I think the Indians took some of our men
prisoners, and when other reinforcements joined us we found what
appeared to be human bones, and parts of blue uniforms, where the men
had been tied to stakes and trees. Some of the bodies of our officers
were not found, at least not at that time. Among them were Lieutenants
Harrington, Porter and Sturgis. I understood that some parts of their
clothing, uniform or gauntlet gloves were found on the field, which
showed that they were killed. In burying the dead many of the bodies
were not identified.
After the Indians moved out of sight we jumped out
of our works, built better rifles pits, and unsaddled our horses, which
had not been unsaddled since the evening of the twenty-fourth.
45 Men Killed
We also took the packs from the mules.

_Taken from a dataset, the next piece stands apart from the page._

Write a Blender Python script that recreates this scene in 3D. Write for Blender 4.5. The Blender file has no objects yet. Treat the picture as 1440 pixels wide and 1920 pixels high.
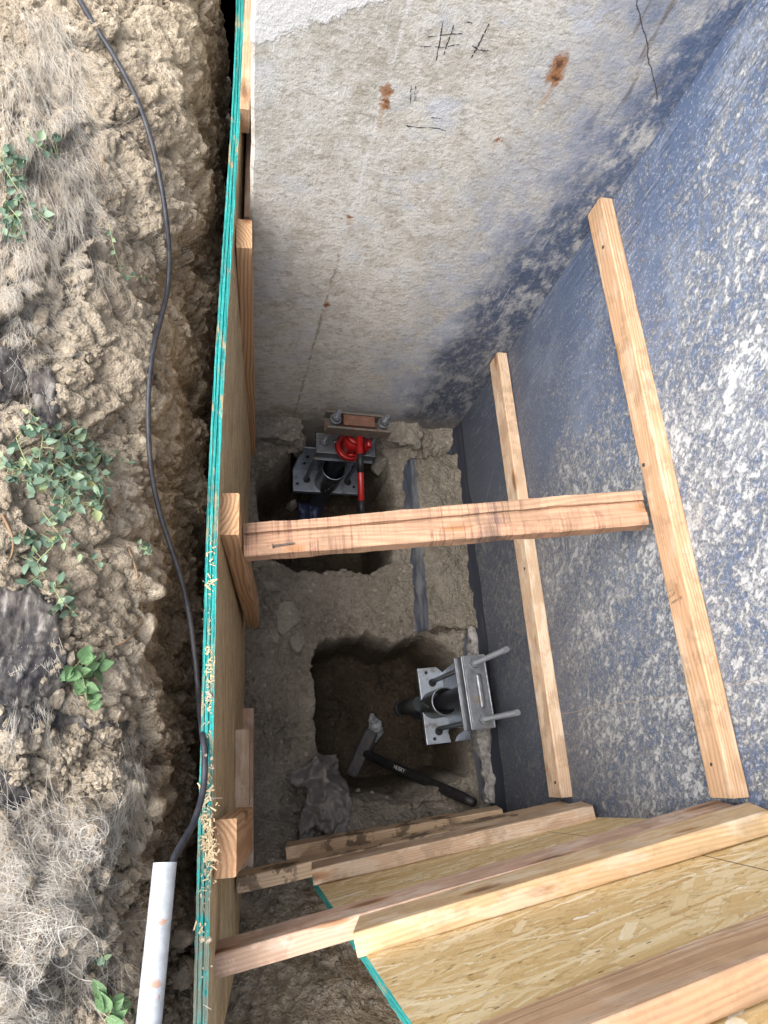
import bpy, bmesh, math, random
from mathutils import Vector, Matrix, noise
from mathutils.bvhtree import BVHTree
S = bpy.context.scene
C = S.collection
rnd = random.Random(7)
# ---------------------------------------------------------------- camera, sky, sun, exposure
H = 2.56                                   # height of the eye above the pit floor
RIGHT = Vector((0.97376737, -0.06483035, 0.21811496))
DOWN = Vector((0.01609976, -0.93652184, -0.35023941))
FWD = Vector((0.22697557, 0.34456331, -0.91091065))
F = 1277.1
EYE = Vector((0, 0, H))
cd = bpy.data.cameras.new('camera'); cam = bpy.data.objects.new('camera', cd); C.objects.link(cam)
M = Matrix((RIGHT, -DOWN, -FWD)).transposed().to_4x4(); M.translation = EYE
cam.matrix_world = M
cd.sensor_fit = 'HORIZONTAL'; cd.sensor_width = 36; cd.lens = 36 * F / 1440
cd.clip_start = 0.02; cd.clip_end = 500
S.camera = cam
W = bpy.data.worlds.new('World'); S.world = W; W.use_nodes = True
wt = W.node_tree; bg = wt.nodes['Background']
sky = wt.nodes.new('ShaderNodeTexSky'); sky.sky_type = 'NISHITA'; sky.sun_disc = False
SUN_EL, SUN_AZ = math.radians(54), math.radians(-104)
sky.sun_elevation = SUN_EL; sky.sun_rotation = SUN_AZ
sky.air_density = 1.0; sky.dust_density = 4.0; sky.ozone_density = 1.0
hs = wt.nodes.new('ShaderNodeHueSaturation'); hs.inputs['Saturation'].default_value = 0.55
wt.links.new(sky.outputs[0], hs.inputs['Color']); wt.links.new(hs.outputs[0], bg.inputs[0])
bg.inputs[1].default_value = 0.15
sl = bpy.data.lights.new('sun', 'SUN'); sl.energy = 1.5; sl.angle = math.radians(60); sl.color = (1, .95, .87)
so = bpy.data.objects.new('sun', sl); C.objects.link(so)
sd = Vector((math.sin(SUN_AZ) * math.cos(SUN_EL), math.cos(SUN_AZ) * math.cos(SUN_EL), math.sin(SUN_EL)))
so.rotation_euler = (-sd).to_track_quat('-Z', 'Y').to_euler(); so.location = (0, 0, 6)
S.view_settings.view_transform = 'Standard'; S.view_settings.look = 'None'
S.view_settings.exposure = 1.62; S.view_settings.gamma = 1
S.view_settings.use_curve_mapping = False

# ---------------------------------------------------------------- helpers
def ray(px, py):
    return (RIGHT * ((px - 720) / F) + DOWN * ((py - 960) / F) + FWD)
def at(px, py, D):                          # the point of the place at depth D below the eye
    d = ray(px, py); return EYE + d * (D / -d.z)
def on_plane(px, py, ax, v):
    d = ray(px, py); return EYE + d * ((v - EYE[ax]) / d[ax])
def tag(o, label=None, cat=None, group=None, kind=None):
    if label: o['label'] = label
    if cat: o['category'] = cat
    if group: o['group'] = group
    if kind: o['kind'] = kind
    return o
def link(name, me, mats, parent=None):
    o = bpy.data.objects.new(name, me); C.objects.link(o)
    for m in (mats if isinstance(mats, (list, tuple)) else [mats]): me.materials.append(m)
    if parent: o.parent = parent
    return o
def obj(name, bm, mats, parent=None, smooth=False):
    me = bpy.data.meshes.new(name); bm.to_mesh(me); bm.free()
    if smooth:
        for p in me.polygons: p.use_smooth = True
    return link(name, me, mats, parent)
def pyobj(name, V, Fc, mats, parent=None, smooth=True):
    me = bpy.data.meshes.new(name); me.from_pydata(V, [], Fc); me.update()
    if smooth:
        for p in me.polygons: p.use_smooth = True
    return link(name, me, mats, parent)
def thing(name, label, cat, loc=(0, 0, 0), rot=(0, 0, 0), group=None):
    o = bpy.data.objects.new(name, None); C.objects.link(o); o.empty_display_size = .1
    o.location = loc; o.rotation_euler = rot
    return tag(o, label, cat, group)
def box(bm, c, s, mat=0, rot=None, bev=0.0):
    r = bmesh.ops.create_cube(bm, size=1)
    vs = r['verts']
    bmesh.ops.scale(bm, vec=s, verts=vs)
    if bev:
        es = list({e for v in vs for e in v.link_edges})
        q = bmesh.ops.bevel(bm, geom=es, offset=bev, segments=2, profile=.6, affect='EDGES')
        vs = list({v for f in q['faces'] for v in f.verts} | {v for v in vs if v.is_valid})
        fs = {f for v in vs for f in v.link_faces}; vs = list({v for f in fs for v in f.verts})
    fs = {f for v in vs for f in v.link_faces}
    for f in fs: f.material_index = mat
    if rot: bmesh.ops.rotate(bm, matrix=rot, verts=vs)
    bmesh.ops.translate(bm, vec=c, verts=vs)
    return vs
def cyl(bm, a, b, r, seg=16, r2=None, mat=0, cap=True):
    a = Vector(a); b = Vector(b); d = b - a
    q = bmesh.ops.create_cone(bm, cap_ends=cap, segments=seg, radius1=r, radius2=r if r2 is None else r2, depth=d.length)
    vs = q['verts']
    for f in {f for v in vs for f in v.link_faces}:
        f.material_index = mat; f.smooth = len(f.verts) == 4 and seg > 8
    bmesh.ops.rotate(bm, matrix=Vector((0, 0, 1)).rotation_difference(d).to_matrix(), verts=vs)
    bmesh.ops.translate(bm, vec=(a + b) / 2, verts=vs)
    return vs
def tube(V, Fc, pts, r, n=6, taper=1.0, cap=True):
    pts = [Vector(p) for p in pts]; m = len(pts); base = len(V)
    for i, p in enumerate(pts):
        t = (pts[min(i + 1, m - 1)] - pts[max(i - 1, 0)]).normalized()
        u = t.cross(Vector((.31, .2, .93))).normalized(); w = t.cross(u)
        rr = r * (1 + (taper - 1) * i / max(1, m - 1))
        for k in range(n):
            a = 2 * math.pi * k / n; V.append(p + (u * math.cos(a) + w * math.sin(a)) * rr)
    for i in range(m - 1):
        for k in range(n):
            q = base + i * n; k2 = (k + 1) % n
            Fc.append((q + k, q + k2, q + n + k2, q + n + k))
    if cap:
        Fc.append(tuple(base + k for k in range(n))[::-1]); Fc.append(tuple(base + (m - 1) * n + k for k in range(n)))
def spline(pts, n):
    pts = [Vector(p) for p in pts]; out = []
    for i in range(len(pts) - 1):
        p0, p1, p2, p3 = pts[max(i - 1, 0)], pts[i], pts[i + 1], pts[min(i + 2, len(pts) - 1)]
        for k in range(n):
            t = k / n
            out.append(.5 * ((2 * p1) + (p2 - p0) * t + (2 * p0 - 5 * p1 + 4 * p2 - p3) * t * t + (3 * p1 - p0 - 3 * p2 + p3) * t ** 3))
    out.append(pts[-1]); return out
def interp(tab, x):
    if x <= tab[0][0]: return tab[0][1]
    for (a, b), (c, d) in zip(tab, tab[1:]):
        if x <= c: return b + (d - b) * (x - a) / (c - a)
    return tab[-1][1]
def sstep(a, b, x):
    t = min(1, max(0, (x - a) / (b - a))); return t * t * (3 - 2 * t)
NA1, NA2 = Vector((13.7, 5.1, 8.3)), Vector((4.4, 19.2, 2.9))
def nvec(p): return Vector((noise.noise(p), noise.noise(p + NA1), noise.noise(p + NA2)))
def fbm(p, o=4): return noise.fractal(p, .9, 2.1, o)
def clod(p): return noise.voronoi(p)[0][0]

# ---------------------------------------------------------------- node builder
class NT:
    def __init__(s, name):
        s.m = bpy.data.materials.new(name); s.m.use_nodes = True; s.t = s.m.node_tree
        s.b = s.t.nodes['Principled BSDF']; s.t.nodes['Material Output']
        s.tc = None
    def n(s, typ, ins=None, **kw):
        nd = s.t.nodes.new('ShaderNode' + typ)
        for k, v in kw.items(): setattr(nd, k, v)
        for k, v in (ins or {}).items(): s.put(nd.inputs[k], v)
        return nd
    def put(s, sock, v):
        if isinstance(v, bpy.types.NodeSocket): s.t.links.new(v, sock)
        else:
            if sock.type == 'RGBA' and len(v) == 3: v = (*v, 1)
            sock.default_value = v
    def coord(s, kind='Object'):
        if s.tc is None: s.tc = s.n('TexCoord')
        return s.tc.outputs[kind]
    def pos(s): return s.n('NewGeometry').outputs['Position']
    def rand(s): return s.n('ObjectInfo').outputs['Random']
    def map(s, v, scale=(1, 1, 1), rot=(0, 0, 0), loc=(0, 0, 0)):
        return s.n('Mapping', {'Vector': v, 'Scale': scale, 'Rotation': rot, 'Location': loc}).outputs[0]
    def noise(s, v, sc, det=4, rough=.55, dist=0, out='Fac'):
        return s.n('TexNoise', {'Vector': v, 'Scale': sc, 'Detail': det, 'Roughness': rough, 'Distortion': dist}).outputs[out]
    def vor(s, v, sc, out='Distance', feat='F1', rnd=1.0, dist='EUCLIDEAN'):
        return s.n('TexVoronoi', {'Vector': v, 'Scale': sc, 'Randomness': rnd}, feature=feat, distance=dist).outputs[out] if feat not in ('DISTANCE_TO_EDGE',) else s.n('TexVoronoi', {'Vector': v, 'Scale': sc, 'Randomness': rnd}, feature=feat).outputs[out]
    def math(s, op, a, b=0.0, c=None, clamp=False):
        nd = s.n('Math', operation=op, use_clamp=clamp); s.put(nd.inputs[0], a); s.put(nd.inputs[1], b)
        if c is not None: s.put(nd.inputs[2], c)
        return nd.outputs[0]
    def vm(s, op, a, b):
        nd = s.n('VectorMath', operation=op); s.put(nd.inputs[0], a)
        if op == 'SCALE': s.put(nd.inputs['Scale'], b)
        else: s.put(nd.inputs[1], b)
        return nd.outputs['Value'] if op in ('DISTANCE', 'DOT_PRODUCT', 'LENGTH') else nd.outputs[0]
    def rng(s, v, a, b, c=0.0, d=1.0, smooth=True):
        return s.n('MapRange', {'Value': v, 'From Min': a, 'From Max': b, 'To Min': c, 'To Max': d}, interpolation_type='SMOOTHSTEP' if smooth else 'LINEAR').outputs[0]
    def mix(s, f, a, b, mode='MIX'):
        nd = s.n('Mix', data_type='RGBA', blend_type=mode)
        s.put(nd.inputs[0], f); s.put(nd.inputs[6], a); s.put(nd.inputs[7], b); return nd.outputs[2]
    def ramp(s, f, stops):
        nd = s.n('ValToRGB'); s.put(nd.inputs[0], f); e = nd.color_ramp.elements
        while len(e) < len(stops): e.new(.5)
        for x, (p, c) in zip(e, stops): x.position = p; x.color = (*c, 1)
        return nd.outputs[0]
    def sep(s, v): return s.n('SeparateXYZ', {'Vector': v}).outputs
    def comb(s, x, y, z):
        nd = s.n('CombineXYZ'); s.put(nd.inputs[0], x); s.put(nd.inputs[1], y); s.put(nd.inputs[2], z); return nd.outputs[0]
    def bump(s, h, dist, st=1.0, nrm=None):
        nd = s.n('Bump', {'Height': h, 'Distance': dist, 'Strength': st})
        if nrm is not None: s.put(nd.inputs['Normal'], nrm)
        return nd.outputs[0]
    def done(s, col, rough=.85, nrm=None, metal=0.0, spec=.3):
        s.put(s.b.inputs['Base Color'], col); s.put(s.b.inputs['Roughness'], rough)
        s.put(s.b.inputs['Metallic'], metal); s.put(s.b.inputs['Specular IOR Level'], spec)
        if nrm is not None: s.put(s.b.inputs['Normal'], nrm)
        return s.m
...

Then we got
water from the river in camp kettles, and made a better shelter for the
horses and wounded, for we expected that the Indians would attack us
again.
Reno's command lost, between the engagement in the
bottom and the entrenchments on the bluffs, somewhere about 45 men
killed and 60 wounded, which will show how desperate the engagement was.
In my company, out of 45 men and horses that went into the engagement,
14 men and the second lieutenant were killed, 10 wounded, and we lost
about 15 horses killed or disabled.
That night everything was quiet as far as the
Indians were concerned. The next morning at daylight we could look from
the bluffs over the timber to where the Indian camp was, and we saw that
it was deserted, with the exception of the lodge poles, which remained
standing. On the other side, a long way off from the Indian camp, we
noticed a large cloud of dust arising, and a body of either Indians or
troops coming towards the Indian camp, but at the time we could not
distinguish which they were.
Some of the officers turned their field glasses
on, and thought they were troops. Reno immediately dispatched a couple
of his scouts, and it proved to be the balance of our expedition, and
General Gibbon's command under General Alfred Terry. It appears that
they came through Custer's battlefield, and they counted the dead bodies
of 207 men. They then crossed the river.